Without question, what Blount did is entirely unacceptable. But without question, the punishment that's been levied against Blount outstrips the crime. First year Oregon coach Chip Kelly has announced that while Blount can keep his scholarship, he is banned from the team for the season. This is a devastating blow for the senior running back because it ends his collegiate playing career. After a stellar junior season where Blount set a school record for touchdowns and averaged seven yards a carry, he is done. One NFL scouting director told ESPN's Todd McShay, "In the matter of five minutes, Blount just went from second- or third-rounder to completely undraftable."

Now the perfectly predictable pile-on is playing out in the press. As John Canzano for the Oregonian wrote, "...what we have here is a low moment that can not be greeted with tolerance.....The Ducks running back should be arrested and charged with assault today."

Please spare us the sanctimony. If every player who ever threw a punch in the high-octane, adrenalized world of sports was banned like Blount, there wouldn't be a National Hockey League. Dozens of basketball players including Larry Bird, Julius Erving, and Shaquille O'Neal would have been booted from the NBA. Ron Artest would be in Gitmo. The difference between Blount and the rest is that players in the NHL, NBA and other sports have a degree of power. They have unions, collective bargaining and an appeals process. Blount has nothing. Despite all the stadiums he filled during his junior year, he, like all college players, is powerless.
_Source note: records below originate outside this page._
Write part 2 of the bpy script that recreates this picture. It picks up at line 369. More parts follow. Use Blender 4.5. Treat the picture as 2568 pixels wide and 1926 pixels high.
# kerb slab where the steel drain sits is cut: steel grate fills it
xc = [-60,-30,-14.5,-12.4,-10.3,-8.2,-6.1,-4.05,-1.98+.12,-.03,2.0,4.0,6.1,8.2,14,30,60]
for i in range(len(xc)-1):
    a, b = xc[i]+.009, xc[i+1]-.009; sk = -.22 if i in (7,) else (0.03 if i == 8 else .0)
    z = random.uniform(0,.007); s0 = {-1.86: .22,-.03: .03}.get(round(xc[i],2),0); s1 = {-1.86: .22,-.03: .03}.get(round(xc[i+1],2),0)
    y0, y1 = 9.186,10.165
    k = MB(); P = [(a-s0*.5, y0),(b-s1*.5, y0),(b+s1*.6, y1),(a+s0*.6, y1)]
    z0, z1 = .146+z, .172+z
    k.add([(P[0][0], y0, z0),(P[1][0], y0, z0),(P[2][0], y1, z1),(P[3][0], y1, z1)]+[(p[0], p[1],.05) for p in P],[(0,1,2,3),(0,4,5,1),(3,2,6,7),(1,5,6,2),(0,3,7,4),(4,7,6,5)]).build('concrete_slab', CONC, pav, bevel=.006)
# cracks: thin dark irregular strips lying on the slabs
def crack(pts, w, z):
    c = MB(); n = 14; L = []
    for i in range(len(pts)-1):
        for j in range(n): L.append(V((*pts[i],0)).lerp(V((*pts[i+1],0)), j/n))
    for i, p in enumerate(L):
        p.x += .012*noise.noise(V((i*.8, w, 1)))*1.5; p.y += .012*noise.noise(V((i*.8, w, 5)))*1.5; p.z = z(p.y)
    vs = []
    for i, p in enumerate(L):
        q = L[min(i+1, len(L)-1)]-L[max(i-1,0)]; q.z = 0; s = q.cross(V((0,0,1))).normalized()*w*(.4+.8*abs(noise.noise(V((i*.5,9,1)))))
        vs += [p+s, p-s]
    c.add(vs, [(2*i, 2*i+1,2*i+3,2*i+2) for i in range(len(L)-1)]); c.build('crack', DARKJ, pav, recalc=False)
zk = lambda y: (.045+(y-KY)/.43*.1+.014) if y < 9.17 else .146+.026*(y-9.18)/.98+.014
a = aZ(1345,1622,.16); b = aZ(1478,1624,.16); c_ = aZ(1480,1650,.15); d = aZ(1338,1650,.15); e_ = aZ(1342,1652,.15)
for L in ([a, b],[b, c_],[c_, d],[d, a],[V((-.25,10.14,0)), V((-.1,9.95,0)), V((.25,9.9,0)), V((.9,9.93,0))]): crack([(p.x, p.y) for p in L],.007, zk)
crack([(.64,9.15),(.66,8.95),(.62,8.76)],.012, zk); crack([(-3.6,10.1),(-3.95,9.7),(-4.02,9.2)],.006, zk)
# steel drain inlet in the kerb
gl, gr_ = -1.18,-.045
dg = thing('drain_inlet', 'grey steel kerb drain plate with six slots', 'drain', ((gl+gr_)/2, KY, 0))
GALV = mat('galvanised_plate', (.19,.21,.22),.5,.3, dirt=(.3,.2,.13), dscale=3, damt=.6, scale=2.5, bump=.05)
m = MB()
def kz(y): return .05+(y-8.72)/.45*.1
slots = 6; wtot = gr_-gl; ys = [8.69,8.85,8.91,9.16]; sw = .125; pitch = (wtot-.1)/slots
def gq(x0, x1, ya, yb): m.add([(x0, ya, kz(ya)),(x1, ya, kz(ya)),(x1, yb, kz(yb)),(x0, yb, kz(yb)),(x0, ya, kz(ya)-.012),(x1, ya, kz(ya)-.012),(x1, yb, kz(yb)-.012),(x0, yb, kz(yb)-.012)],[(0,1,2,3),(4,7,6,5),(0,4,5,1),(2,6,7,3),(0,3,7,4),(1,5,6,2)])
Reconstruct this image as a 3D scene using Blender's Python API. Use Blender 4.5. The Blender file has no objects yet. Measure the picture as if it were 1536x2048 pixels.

If Blount could appeal, he'd have a decent case to get this suspension lightened.

It was not a "suckerpunch" as much of the media calls it but a direct response to provocation. Following Boise State's 19-8 victory over Oregon, which saw Blount rush for a humiliating -5 yards on 8 carries, Hout slapped Blount on the shoulder and talked smack. We still don't know what Hout said but it was bad enough that Broncos coach Chris Peterson can be seen grabbing Hout and pulling him away. Boise St. officials have already said that Hout would receive no punishment for the precipitating act. This is not to excuse Blount, but explain that many of the highlights are telling only half the story.

Also emerging unpunished is whatever fool runs the big screen at Boise St.'s stadium. In front of the partisan crowd, Blount's jab was shown repeatedly, working the crowd into a state of full froth. The running back says that he was punched and hit with a chair by Boise fans, which led him to become enraged and eventually removed from the field by assistant coach Scott Frost and two police officers. Creating a cauldron of violence amidst unpaid "student athletes" is apparently just fine but when the violence spills out of acceptable boundaries, people want Blount's head on a pike.

To call for Blount's arrest and celebrate his expulsion from the team is to be party to hypocrisy. Football is a profoundly violent sport. Player's bodies are destroyed, and their life expectancy is shortened with every down. In the United States, the average life span for NFL players is 55, more than two decades less than a typical male. Go to an NFL retirement dinner and it's literally like going to a Veterans of Foreign Wars banquet. Dave Meggyesy who played in the '60s once said to me, 'When you sign and NFL contract, you sign away your right to have a middle age.' We are fools if we express shock that this violence does not remain contained in the three hours on Saturday or Sunday.

And now, amidst the violence, powerlessness, and the fandom run amok, here is LeGarrette Blount, without a roadmap to redemption. If he expresses his regret openly and honestly and had the chance to play again this season, he could begin to undo the damage. In the twisted moral world of sports, as Michael Vick will discover, playing well is the only way to win back the love. Unfortunately, absent that option, LeGarrette Blount is stuck in YouTube purgatory: an endlessly looping clip of his worst moment defining him for the immediate future.